Enjoying the Ride: The Hidden Creativity of Commuting
Meditations on travel, ingenuity and marketing
My timepiece throbs, silently. I still remember, only a few minutes ago, taking quick but efficient sips of coffee; the taste lingers a while. I had been, in that moment, taking mental inventory of the day’s commitments. A way of shuffling the priorities of the brain. But that’s behind me now.
News becomes a shallow hum drumming through the radio in the car. It’s the morning commute to work, the usual march, the routines come like clockwork. Yet something else is happening. It comes at you in the margins between work and leisure—that nameless, grey space. It’s neither too taxing, nor is it exhilarating. My morning drive has satisfied a secret itch nonetheless; it’s one of the best sources of creative inspiration yet.
Why is that?
The car is a vehicle of many journeys: You are transported not only geographically, a body whizzing through space, but also in a sense of perception, the looking-glass a little more introspective. There is this rich creative power in commuting. In between the troubled rhythm of traffic there is discovered a new commodity: dead time. Daresay, I enjoy driving to work precisely for it. Elsewhere it can be elusive, slippery, all too quickly lost.
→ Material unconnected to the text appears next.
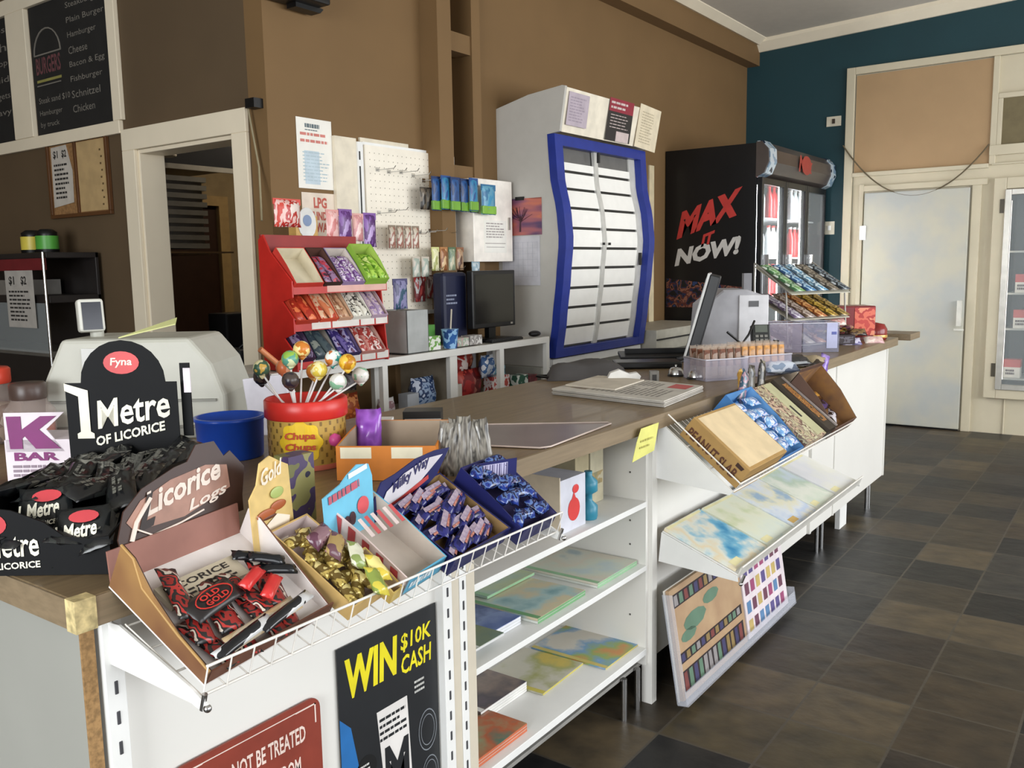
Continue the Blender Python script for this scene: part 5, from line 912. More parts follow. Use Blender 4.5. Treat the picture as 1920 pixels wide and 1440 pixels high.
for k in range(14):
    M_ = BX(.283, .004) @ RZ(9) @ TR(.024 + (k % 3) * .024 + rnd.uniform(-.005, .005), .03 + (k // 3) * .032, .014 + rnd.uniform(0, .014)) @ RZ(rnd.uniform(0, 180)) @ RX(rnd.uniform(-30, 30))
    if base is None:
        base = thing('gold_sweet', 'gold foil wrapped sweet heaped in the narrow gold carton', 'sweet', M=M_, group='gold sweets in the narrow carton'); MB().pillow(.045, .028, .02, 8, 6, seed=7, wr=.25).build('wrapper', P_(['#8f7a3c', '#c2aa5c', '#6f5a2c', '#d8c888', '#8a6a4a', '#a8924a'], 24, .22, metal=.3), base)
    else: clone(base, M=M_)
# striped carton with wrapped roll-ups
t = thing('chocolate_box', 'low gold and pink striped carton between gold box and blue milkshake box', 'box', M=BX(.378, .0) @ RZ(9)); 
w, d = .06, .10; b = MB(); tray(b, .03, .10, .025, .04); b.build('carton', [mat('#c9ae62', .4), mat('#bfa889', .6)], t)
rnd = random.Random(33)
for k, (c, lab) in enumerate(((['#6a4a52', '#a88f5c', '#8a5f6a'], 'mauve and gold wrapped sweet near the striped wall'), (['#8a9a5a', '#d8d8c0', '#6f7a44'], 'olive green wrapped sweet with white label beside the striped wall'), (['#d9c24a', '#e6d98a', '#c98a4a'], 'yellow wrapped sweet at the front fence of the wire basket'), (['#5f3a4a', '#8a6a72', '#b09a6a'], 'plum wrapped sweet behind the olive one'), (['#cfc04a', '#8a9a4a', '#e3dca8'], 'yellow-green wrapped sweet at the front of the gold carton'))):
    x, y, r = ((.325, .12, 40), (.345, .085, 60), (.36, .045, 80), (.315, .15, 20), (.335, .02, 70))[k]; t = thing('wrapped_sweet', lab, 'sweet', M=BX(x, y, .045) @ RZ(r) @ RX(20)); MB().pillow(.06, .034, .02, 8, 6, seed=60 + k, wr=.2).build('wrapper', P_(c, 26, .2), t)
# blue carton with candy stripes
t = thing('chocolate_box', 'sky-blue carton with red striped sides and tall sky-blue header', 'box', M=BX(.412, .004) @ RZ(7))
w, d = .12, .20; b = MB(); b.m = 0; b.box(0, w, 0, .003, 0, .04); b.m = 1; b.box(0, w, 0, d, 0, .003).box(0, w, d - .003, d, .003, .045); side = [(0, 0), (d, 0), (d, .05), (.12, .05), (0, .04)]
b.m = 0; b.prism(side, 'x', w - .003, w); b.m = 1; b.prism(side, 'x', w - .0045, w - .003); b.m = 2; b.prism(side, 'x', 0, .003); b.m = 3
for k in range(5):
    y = .01 + k * .036; b.add([(-.001, y, 0), (-.001, y + .018, 0), (-.001, y + .034, .038 + .01 * min(1, y / .15)), (-.001, y + .016, .038 + .01 * min(1, y / .15))], [(0, 1, 2, 3)]); b.add([(.0036, y, .004), (.0036, y + .018, .004), (.0036, y + .034, .036 + .01 * min(1, y / .15)), (.0036, y + .016, .036 + .01 * min(1, y / .15))], [(3, 2, 1, 0)])
b.m = 0; b.build('carton', [mat('#5aa8c8', .4), mat('#bdb1a4', .7), mat('#e3cfcb', .5), mat('#b8484a', .5)], t)
for k in range(6): MB().prism([(.0 + k * .018, d - .10), (.008 + k * .018, d - .10), (.018 + k * .018, d - .055), (.010 + k * .018, d - .055)], 'z', .060, .062).build('striped_flap', mat('#c9585a' if k % 2 else '#e3cfcb', .5), t)
b = MB(); b.M = TR(-.032, d - .045, -.0) @ RX(TILT); b.prism([(0, 0), (.135, 0), (.14, .10), (.132, .125), (.10, .132), (.07, .12), (.05, .108), (0, .095)], 'y', 0, .003); b.build('header_card', mat('#6fbdda', .4), t)
b = MB(); b.M = TR(-.032, d - .045, -.0) @ RX(TILT) @ TR(0, -.002, 0); b.lines((.012, 0, .078), (1, 0, .12), Z_, .09, .018, 1, .8, .1, 4); b.build('header_text', mat('#b85a6a', .5), t)
b = MB(); b.M = TR(-.032, d - .045, -.0) @ RX(TILT) @ TR(0, -.002, 0); b.add([(.105 + .017 * math.cos(k * .4), 0, .052 + .017 * math.sin(k * .4)) for k in range(16)], [tuple(range(16))]); b.build('round_price', mat('#d4545a', .5), t)
b = MB(); b.M = TR(-.032, d - .045, -.0) @ RX(TILT) @ TR(0, -.002, 0); [b.add([(cx + .009 * math.cos(k * .5), 0, cz + .013 * math.sin(k * .5)) for k in range(12)], [tuple(range(12))]) for cx, cz in ((.058, .032), (.073, .036))]; b.build('cow_eye_spots', mat('#4a2c34', .5), t)
b = MB(); b.M = TR(-.032, d - .045, -.0) @ RX(TILT) @ TR(0, -.002, 0); b.add([(.07, 0, .112), (.125, 0, .118), (.125, 0, .128), (.07, 0, .122)], [(0, 1, 2, 3)]); b.build('white_band', mat('#dbe9ee', .5), t)
b = MB(); b.lines((.012, -.001, .012), X_, Z_, .07, .018, 1, .8, .1, 9); b.build('front_lettering', mat('#dcebf2', .5), t)
t = thing('snack_carton', 'dim purple and green carton standing between the gold header and blue header', 'box', M=frame((1.04, 1.26, .98), X_, Y_)); MB().box(0, .06, 0, .04, 0, .13).build('carton', P_(['#6b6a3c', '#4a3a5c', '#8a8452', '#2f2a3c'], 14, .4), t)
# dark blue bar boxes
NAVY = mat('#1f2258', .35, var=.15)
t = thing('chocolate_box', 'navy open carton with leaning oval header full of blue and red bars', 'box', M=BX(.54, .004) @ RZ(5))
w, d = .20, .20; tray(MB(), w, d, .04, .035).build('carton', [NAVY, mat('#8f7248', .7)], t)
b = MB(); b.M = TR(-.032, d - .028, .0) @ RX(TILT) @ Matrix.Diagonal((1.12, 1, 1.1, 1)); b.prism([(-.02, -.0), (.05, .002), (.13, .018), (.19, .042), (.235, .085), (.19, .090), (.13, .088), (.07, .075), (.03, .07), (.0, .035)], 'y', 0, .003); b.build('header_card', NAVY, t)
b = MB(); b.M = TR(-.032, d - .028, .0) @ RX(TILT) @ Matrix.Diagonal((1.12, 1, 1.1, 1)) @ TR(0, -.002, 0); b.add([(.01, 0, .014), (.07, 0, .026), (.14, 0, .045), (.21, 0, .078), (.16, 0, .082), (.09, 0, .070), (.04, 0, .05)], [(0, 1, 2, 3, 4, 5, 6)]); b.build('white_swoosh', mat('#cfcad0', .4), t)
b = MB(); b.M = TR(-.032, d - .028, .0) @ RX(TILT) @ Matrix.Diagonal((1.12, 1, 1.1, 1)) @ TR(0, -.003, 0); b.text('Milky Way', (.055, 0, .038), (1, 0, .25), Z_, .115, .022, .03, .2); b.build('lettering', mat('#2a2858', .4), t)
b = MB(); b.M = TR(-.032, d - .028, .0) @ RX(TILT) @ Matrix.Diagonal((1.12, 1, 1.1, 1)) @ TR(0, -.003, 0); b.add([(.015, 0, .012), (.08, 0, .022), (.16, 0, .042), (.16, 0, .050), (.08, 0, .031), (.015, 0, .020)], [(0, 1, 2, 3, 4, 5)]); b.build('red_stripe', mat('#b8403c', .4), t)
rnd = random.Random(41); base = None
for r in range(4):
    for k in range(5):
        M_ = BX(.54, .004) @ RZ(5) @ TR(.042 + k * .030 + rnd.uniform(-.005, .005), .034 + r * .043 + rnd.uniform(-.004, .004), .008 + rnd.uniform(0, .014) + .010 * (k % 2)) @ RZ(12 + rnd.uniform(-16, 16)) @ RX(rnd.uniform(-10, 10))
        if base is None:
            base = thing('chocolate_bar', 'small blue, white and red wrapped bar heaped in the navy carton', 'bar', M=M_, group='small bars heaped in the navy carton'); MB().pillow(.084, .034, .02, 10, 6, seed=2, wr=.25).build('wrapper', P_(['#1b1c4e', '#26286a', '#16173c', '#1f2160', '#5a5a92', '#1b1c4e'], 22, .22), base); b = MB(); b.add([(-.03, -.006, .0222), (.024, -.002, .0226), (.032, .010, .0216), (-.024, .006, .0222)], [(0, 1, 2, 3)]); b.m = 1; b.add([(-.022, -.011, .0213), (.02, -.006, .0217), (.022, -.002, .0220), (-.022, -.006, .0220)], [(0, 1, 2, 3)]); b.build('printed_label', [mat('#b9a8b4', .3, hex2='#8f7f9a', scale=90), mat('#9a3c3c', .3, hex2='#c08a78', scale=90)], base)
        else: clone(base, M=M_)
t = thing('snack_box', 'navy carton with white barcode flap full of blue foil minis', 'box', M=BX(.762, .002) @ RZ(3))
w, d = .138, .195; tray(MB(), w, d, .04, .06).build('carton', [NAVY, mat('#4a4470', .6)], t)
b = MB(); b.M = TR(.03, d - .035, .028) @ RX(-26) @ RZ(-22); b.box(0, .11, 0, .002, 0, .048); b.m = 1; b.box(.008, .085, -.0006, 0, .012, .042); b.m = 2; [b.box(.012 + k * .0062, .012 + k * .0062 + .0012 * (1 + k % 3), -.001, -.0006, .013, .041) for k in range(12)]; b.build('barcode_flap', [NAVY, mat('#b9b4d0', .5), mat('#5a567a', .5)], t)
rnd = random.Random(51); base = None
for r in range(4):
    for k in range(4):
        M_ = BX(.762, .002) @ RZ(3) @ TR(.024 + k * .03 + rnd.uniform(-.006, .006), .035 + r * .044, .02 + rnd.uniform(0, .022) + r * .006) @ RZ(rnd.uniform(0, 180)) @ RX(rnd.uniform(-35, 35))
        if base is None:
            base = thing('chocolate_mini', 'blue foil wrapped mini chocolate heaped in the carton with barcode flap', 'sweet', M=M_, group='blue foil minis'); MB().pillow(.048, .03, .02, 7, 6, seed=6, wr=.3).build('wrapper', P_(['#1a1f5c', '#243a86', '#5a74a8', '#16183f', '#7a7496', '#3f2f66'], 34, .18), base)
        else: clone(base, M=M_)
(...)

You see things, hear them too, performing through a windowpane. The scenes of life pulled up to that window for brief inspection, only to be too quickly annihilated into a contortion of color, shape and light. A bolt of mad energy. This is motion brushed into a life that wants to crawl by at its own pace. But it’s there for your amusement. It’s a time of hidden creativity, where sight isn’t narrowed, nor trained onto a screen, but freer to roam, for your mental instrument to flex, play, come alive.
Something about windows by design make us think (deeply, meditatively). It’s the theory of voyeurism, like an existential looking-glass, a way of seeing, an education by fact of observation. Through a glossy surface waits so much more, not necessarily external either, but a moment to address yourself, to think loudly and often. The window, a tool for deepening the senses, has taught me so much about perception, or how to see things differently. I learned this lesson from my car, which has offered six strong years of journeying and self-discovery.
And, for marketing, perception is a plaything, a way of shaping a collective insight into a brand, its products and services, its wider reputation. I have a lot of praise for thinking aloud. It makes me more receptive, especially in collaboration, a sense of productive tolerance, but also in accepting the heights of my own imagination, and those around me, in a team space, working collectively, working as one blended mind.
The humble commute can become a passageway to far greater things.